***** INFORMATION PROVIDED *****
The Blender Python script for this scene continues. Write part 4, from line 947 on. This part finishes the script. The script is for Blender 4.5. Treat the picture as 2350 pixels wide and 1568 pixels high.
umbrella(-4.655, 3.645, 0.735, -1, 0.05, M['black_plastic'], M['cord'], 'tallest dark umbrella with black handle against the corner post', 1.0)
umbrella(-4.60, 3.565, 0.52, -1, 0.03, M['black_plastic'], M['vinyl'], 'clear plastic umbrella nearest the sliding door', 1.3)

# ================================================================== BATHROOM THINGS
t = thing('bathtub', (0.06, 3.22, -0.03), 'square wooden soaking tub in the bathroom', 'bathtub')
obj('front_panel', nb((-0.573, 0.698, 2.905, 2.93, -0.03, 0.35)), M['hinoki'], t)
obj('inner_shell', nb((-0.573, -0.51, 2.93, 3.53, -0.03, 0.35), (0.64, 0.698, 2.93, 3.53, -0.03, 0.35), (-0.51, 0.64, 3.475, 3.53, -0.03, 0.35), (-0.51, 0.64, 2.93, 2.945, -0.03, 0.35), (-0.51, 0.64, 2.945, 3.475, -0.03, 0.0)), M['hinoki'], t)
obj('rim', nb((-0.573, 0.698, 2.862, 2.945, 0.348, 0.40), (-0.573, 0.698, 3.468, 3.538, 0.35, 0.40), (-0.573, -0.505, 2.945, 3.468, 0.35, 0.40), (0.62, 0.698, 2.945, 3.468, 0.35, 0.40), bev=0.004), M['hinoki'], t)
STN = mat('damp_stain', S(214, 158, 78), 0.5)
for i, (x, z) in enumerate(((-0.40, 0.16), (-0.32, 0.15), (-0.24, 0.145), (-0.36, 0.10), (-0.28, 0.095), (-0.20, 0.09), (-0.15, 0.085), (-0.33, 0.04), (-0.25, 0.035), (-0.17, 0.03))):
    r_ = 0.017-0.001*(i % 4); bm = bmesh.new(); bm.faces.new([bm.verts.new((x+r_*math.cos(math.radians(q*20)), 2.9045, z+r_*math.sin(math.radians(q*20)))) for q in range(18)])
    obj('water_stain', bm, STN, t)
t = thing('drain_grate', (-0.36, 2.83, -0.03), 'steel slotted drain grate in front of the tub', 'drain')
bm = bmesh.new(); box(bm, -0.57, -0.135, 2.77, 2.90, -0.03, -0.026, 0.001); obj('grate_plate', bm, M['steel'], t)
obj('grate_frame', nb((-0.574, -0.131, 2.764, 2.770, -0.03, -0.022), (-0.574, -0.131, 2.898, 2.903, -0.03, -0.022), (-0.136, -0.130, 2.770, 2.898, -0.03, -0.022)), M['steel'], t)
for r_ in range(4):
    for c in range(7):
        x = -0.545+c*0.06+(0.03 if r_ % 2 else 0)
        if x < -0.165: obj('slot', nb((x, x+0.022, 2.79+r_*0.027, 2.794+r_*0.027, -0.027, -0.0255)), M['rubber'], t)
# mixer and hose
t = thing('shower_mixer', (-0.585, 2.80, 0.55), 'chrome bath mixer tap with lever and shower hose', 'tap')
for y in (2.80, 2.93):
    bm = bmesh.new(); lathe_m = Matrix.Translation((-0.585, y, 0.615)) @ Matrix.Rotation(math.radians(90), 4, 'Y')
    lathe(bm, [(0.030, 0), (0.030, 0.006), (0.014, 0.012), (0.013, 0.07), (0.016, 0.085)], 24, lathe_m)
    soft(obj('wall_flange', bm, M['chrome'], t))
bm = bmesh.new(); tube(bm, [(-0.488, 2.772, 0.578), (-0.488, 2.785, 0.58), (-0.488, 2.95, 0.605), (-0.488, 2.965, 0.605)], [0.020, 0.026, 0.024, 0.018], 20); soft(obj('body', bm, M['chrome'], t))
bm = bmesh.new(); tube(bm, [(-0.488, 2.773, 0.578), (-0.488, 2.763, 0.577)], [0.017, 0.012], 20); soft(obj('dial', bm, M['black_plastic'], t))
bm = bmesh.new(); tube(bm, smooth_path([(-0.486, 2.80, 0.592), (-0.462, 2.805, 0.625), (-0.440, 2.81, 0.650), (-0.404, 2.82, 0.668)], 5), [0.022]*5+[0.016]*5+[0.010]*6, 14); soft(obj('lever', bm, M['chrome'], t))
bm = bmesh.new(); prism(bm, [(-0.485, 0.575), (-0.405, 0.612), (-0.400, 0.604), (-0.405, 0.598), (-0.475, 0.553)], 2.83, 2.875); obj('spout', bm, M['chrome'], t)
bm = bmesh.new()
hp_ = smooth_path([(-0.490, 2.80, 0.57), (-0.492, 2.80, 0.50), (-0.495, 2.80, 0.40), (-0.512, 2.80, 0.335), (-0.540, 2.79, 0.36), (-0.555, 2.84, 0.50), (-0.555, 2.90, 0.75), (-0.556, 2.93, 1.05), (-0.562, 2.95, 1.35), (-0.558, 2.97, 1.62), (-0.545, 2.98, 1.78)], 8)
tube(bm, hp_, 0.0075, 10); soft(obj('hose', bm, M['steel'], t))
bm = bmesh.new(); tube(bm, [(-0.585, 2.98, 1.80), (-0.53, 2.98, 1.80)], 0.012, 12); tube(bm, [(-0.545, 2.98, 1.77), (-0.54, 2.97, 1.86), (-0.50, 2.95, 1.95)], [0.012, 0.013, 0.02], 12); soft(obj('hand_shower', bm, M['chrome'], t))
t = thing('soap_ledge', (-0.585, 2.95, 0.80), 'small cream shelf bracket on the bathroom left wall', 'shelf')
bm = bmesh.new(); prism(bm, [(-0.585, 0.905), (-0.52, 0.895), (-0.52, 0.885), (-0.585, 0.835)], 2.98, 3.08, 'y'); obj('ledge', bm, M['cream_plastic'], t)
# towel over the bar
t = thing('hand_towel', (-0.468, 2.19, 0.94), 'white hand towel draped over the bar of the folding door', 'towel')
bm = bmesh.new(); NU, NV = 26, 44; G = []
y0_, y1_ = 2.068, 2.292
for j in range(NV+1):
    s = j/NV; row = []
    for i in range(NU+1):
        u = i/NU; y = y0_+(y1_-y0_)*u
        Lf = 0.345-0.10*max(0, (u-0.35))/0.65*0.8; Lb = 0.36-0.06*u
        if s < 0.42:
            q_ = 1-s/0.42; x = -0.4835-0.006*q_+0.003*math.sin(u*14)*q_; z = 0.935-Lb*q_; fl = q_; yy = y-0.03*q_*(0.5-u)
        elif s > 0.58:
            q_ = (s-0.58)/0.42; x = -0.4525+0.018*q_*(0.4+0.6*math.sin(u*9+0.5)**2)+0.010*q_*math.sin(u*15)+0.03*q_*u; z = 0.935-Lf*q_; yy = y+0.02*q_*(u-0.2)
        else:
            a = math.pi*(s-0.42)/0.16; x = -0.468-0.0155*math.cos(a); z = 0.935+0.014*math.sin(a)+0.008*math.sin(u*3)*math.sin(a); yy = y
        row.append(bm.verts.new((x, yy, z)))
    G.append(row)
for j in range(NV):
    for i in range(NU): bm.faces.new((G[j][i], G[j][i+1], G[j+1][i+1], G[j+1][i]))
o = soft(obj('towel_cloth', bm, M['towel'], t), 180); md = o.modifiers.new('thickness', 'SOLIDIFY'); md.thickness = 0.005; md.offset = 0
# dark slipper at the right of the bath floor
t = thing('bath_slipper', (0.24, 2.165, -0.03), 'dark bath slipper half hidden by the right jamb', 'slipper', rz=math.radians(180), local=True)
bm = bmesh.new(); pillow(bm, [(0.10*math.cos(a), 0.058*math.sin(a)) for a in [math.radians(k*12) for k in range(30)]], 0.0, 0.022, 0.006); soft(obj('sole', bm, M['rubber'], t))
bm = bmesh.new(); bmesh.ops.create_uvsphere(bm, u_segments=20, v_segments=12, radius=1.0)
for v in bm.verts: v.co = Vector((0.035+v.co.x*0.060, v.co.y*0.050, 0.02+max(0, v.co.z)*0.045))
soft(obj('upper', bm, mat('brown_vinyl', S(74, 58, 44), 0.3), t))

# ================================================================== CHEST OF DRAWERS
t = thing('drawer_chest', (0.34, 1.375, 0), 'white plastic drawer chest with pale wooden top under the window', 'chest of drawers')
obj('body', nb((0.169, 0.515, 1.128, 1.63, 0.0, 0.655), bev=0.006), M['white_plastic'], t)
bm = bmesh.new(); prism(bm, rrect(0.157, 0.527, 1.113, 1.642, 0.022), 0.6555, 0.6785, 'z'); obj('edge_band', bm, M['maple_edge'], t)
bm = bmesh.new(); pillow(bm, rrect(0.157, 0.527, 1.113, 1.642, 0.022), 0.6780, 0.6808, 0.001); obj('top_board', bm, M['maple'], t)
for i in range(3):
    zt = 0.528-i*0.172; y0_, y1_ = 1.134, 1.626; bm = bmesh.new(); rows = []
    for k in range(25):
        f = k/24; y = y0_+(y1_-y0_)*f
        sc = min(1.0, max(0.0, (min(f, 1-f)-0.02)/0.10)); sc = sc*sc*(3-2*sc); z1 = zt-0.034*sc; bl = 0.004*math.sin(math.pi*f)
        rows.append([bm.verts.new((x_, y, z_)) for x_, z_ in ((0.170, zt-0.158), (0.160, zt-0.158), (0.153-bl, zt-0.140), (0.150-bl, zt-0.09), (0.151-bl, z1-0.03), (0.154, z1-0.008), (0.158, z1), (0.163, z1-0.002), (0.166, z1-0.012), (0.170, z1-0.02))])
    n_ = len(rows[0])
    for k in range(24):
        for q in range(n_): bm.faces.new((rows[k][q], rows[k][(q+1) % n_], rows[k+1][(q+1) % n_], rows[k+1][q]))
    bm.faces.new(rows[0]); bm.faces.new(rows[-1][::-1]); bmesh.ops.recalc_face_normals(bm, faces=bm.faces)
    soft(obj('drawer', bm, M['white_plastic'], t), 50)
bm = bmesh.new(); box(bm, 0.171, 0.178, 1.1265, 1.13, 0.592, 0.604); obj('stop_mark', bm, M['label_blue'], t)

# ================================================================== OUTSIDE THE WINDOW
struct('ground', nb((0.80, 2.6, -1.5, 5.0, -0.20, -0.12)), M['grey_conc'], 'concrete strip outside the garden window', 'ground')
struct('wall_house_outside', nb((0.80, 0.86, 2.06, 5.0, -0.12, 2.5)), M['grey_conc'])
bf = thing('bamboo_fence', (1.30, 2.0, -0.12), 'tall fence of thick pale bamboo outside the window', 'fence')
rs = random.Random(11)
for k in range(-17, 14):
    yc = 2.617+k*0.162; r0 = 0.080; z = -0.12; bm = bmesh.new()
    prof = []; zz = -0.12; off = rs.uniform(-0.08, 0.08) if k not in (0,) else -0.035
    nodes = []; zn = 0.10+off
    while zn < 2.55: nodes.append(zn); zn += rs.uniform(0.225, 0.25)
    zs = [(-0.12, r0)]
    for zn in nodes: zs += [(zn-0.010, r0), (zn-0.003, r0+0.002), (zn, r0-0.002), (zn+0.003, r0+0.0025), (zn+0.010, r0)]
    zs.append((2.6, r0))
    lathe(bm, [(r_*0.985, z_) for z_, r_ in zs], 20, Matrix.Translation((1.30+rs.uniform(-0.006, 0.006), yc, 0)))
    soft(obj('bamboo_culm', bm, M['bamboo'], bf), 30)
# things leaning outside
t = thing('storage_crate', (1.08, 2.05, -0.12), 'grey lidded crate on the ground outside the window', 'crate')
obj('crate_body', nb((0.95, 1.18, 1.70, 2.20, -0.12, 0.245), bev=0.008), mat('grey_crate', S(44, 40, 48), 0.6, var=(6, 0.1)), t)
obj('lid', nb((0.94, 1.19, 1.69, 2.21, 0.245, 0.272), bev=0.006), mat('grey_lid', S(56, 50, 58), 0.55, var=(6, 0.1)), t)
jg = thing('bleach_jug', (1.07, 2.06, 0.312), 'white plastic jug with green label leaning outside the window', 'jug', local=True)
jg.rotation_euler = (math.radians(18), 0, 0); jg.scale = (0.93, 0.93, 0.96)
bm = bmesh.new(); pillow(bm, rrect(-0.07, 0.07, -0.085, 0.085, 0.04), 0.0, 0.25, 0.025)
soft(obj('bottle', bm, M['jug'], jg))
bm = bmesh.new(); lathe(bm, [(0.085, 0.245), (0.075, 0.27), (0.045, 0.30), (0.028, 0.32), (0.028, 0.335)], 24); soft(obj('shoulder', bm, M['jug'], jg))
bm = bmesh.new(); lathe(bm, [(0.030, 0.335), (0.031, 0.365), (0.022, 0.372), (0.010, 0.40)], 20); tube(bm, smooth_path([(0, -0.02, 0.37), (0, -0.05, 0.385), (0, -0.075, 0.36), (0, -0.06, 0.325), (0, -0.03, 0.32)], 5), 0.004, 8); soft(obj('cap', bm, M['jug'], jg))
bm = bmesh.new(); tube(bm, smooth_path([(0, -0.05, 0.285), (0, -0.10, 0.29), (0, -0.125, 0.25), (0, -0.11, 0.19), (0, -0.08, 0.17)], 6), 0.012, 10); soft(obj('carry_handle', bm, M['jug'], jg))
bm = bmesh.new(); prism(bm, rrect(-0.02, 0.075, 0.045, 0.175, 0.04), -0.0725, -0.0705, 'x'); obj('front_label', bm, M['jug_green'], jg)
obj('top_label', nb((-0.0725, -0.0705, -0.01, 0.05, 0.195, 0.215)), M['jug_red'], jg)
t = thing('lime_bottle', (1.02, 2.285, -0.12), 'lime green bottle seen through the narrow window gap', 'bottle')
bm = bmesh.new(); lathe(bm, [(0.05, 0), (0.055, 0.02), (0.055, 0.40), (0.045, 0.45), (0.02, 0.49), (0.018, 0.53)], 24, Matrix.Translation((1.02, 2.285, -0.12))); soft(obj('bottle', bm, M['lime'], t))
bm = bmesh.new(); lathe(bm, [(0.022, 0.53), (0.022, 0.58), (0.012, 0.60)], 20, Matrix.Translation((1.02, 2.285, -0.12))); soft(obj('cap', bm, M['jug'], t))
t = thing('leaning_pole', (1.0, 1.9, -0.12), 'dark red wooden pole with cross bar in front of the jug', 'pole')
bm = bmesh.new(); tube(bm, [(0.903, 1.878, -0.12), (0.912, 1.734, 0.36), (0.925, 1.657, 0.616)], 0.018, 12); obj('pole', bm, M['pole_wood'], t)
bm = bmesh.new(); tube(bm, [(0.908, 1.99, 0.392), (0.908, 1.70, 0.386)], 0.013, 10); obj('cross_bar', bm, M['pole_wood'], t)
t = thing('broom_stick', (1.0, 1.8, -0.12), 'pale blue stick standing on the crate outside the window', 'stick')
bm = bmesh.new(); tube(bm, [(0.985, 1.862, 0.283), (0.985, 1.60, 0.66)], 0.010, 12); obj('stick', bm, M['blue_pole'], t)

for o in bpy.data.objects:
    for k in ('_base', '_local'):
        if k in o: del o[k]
*****
▶ _TASK DESCRIPTION_
Give back exactly the lines from the one containing "soft(obj('bottle', bm, M['jug'], jg))" to the end of the material, both ends included.

▶ _EXERCISE RESULT_
soft(obj('bottle', bm, M['jug'], jg))
bm = bmesh.new(); lathe(bm, [(0.085, 0.245), (0.075, 0.27), (0.045, 0.30), (0.028, 0.32), (0.028, 0.335)], 24); soft(obj('shoulder', bm, M['jug'], jg))
bm = bmesh.new(); lathe(bm, [(0.030, 0.335), (0.031, 0.365), (0.022, 0.372), (0.010, 0.40)], 20); tube(bm, smooth_path([(0, -0.02, 0.37), (0, -0.05, 0.385), (0, -0.075, 0.36), (0, -0.06, 0.325), (0, -0.03, 0.32)], 5), 0.004, 8); soft(obj('cap', bm, M['jug'], jg))
bm = bmesh.new(); tube(bm, smooth_path([(0, -0.05, 0.285), (0, -0.10, 0.29), (0, -0.125, 0.25), (0, -0.11, 0.19), (0, -0.08, 0.17)], 6), 0.012, 10); soft(obj('carry_handle', bm, M['jug'], jg))
bm = bmesh.new(); prism(bm, rrect(-0.02, 0.075, 0.045, 0.175, 0.04), -0.0725, -0.0705, 'x'); obj('front_label', bm, M['jug_green'], jg)
obj('top_label', nb((-0.0725, -0.0705, -0.01, 0.05, 0.195, 0.215)), M['jug_red'], jg)
t = thing('lime_bottle', (1.02, 2.285, -0.12), 'lime green bottle seen through the narrow window gap', 'bottle')
bm = bmesh.new(); lathe(bm, [(0.05, 0), (0.055, 0.02), (0.055, 0.40), (0.045, 0.45), (0.02, 0.49), (0.018, 0.53)], 24, Matrix.Translation((1.02, 2.285, -0.12))); soft(obj('bottle', bm, M['lime'], t))
bm = bmesh.new(); lathe(bm, [(0.022, 0.53), (0.022, 0.58), (0.012, 0.60)], 20, Matrix.Translation((1.02, 2.285, -0.12))); soft(obj('cap', bm, M['jug'], t))
t = thing('leaning_pole', (1.0, 1.9, -0.12), 'dark red wooden pole with cross bar in front of the jug', 'pole')
bm = bmesh.new(); tube(bm, [(0.903, 1.878, -0.12), (0.912, 1.734, 0.36), (0.925, 1.657, 0.616)], 0.018, 12); obj('pole', bm, M['pole_wood'], t)
bm = bmesh.new(); tube(bm, [(0.908, 1.99, 0.392), (0.908, 1.70, 0.386)], 0.013, 10); obj('cross_bar', bm, M['pole_wood'], t)
t = thing('broom_stick', (1.0, 1.8, -0.12), 'pale blue stick standing on the crate outside the window', 'stick')
bm = bmesh.new(); tube(bm, [(0.985, 1.862, 0.283), (0.985, 1.60, 0.66)], 0.010, 12); obj('stick', bm, M['blue_pole'], t)

for o in bpy.data.objects:
    for k in ('_base', '_local'):
        if k in o: del o[k]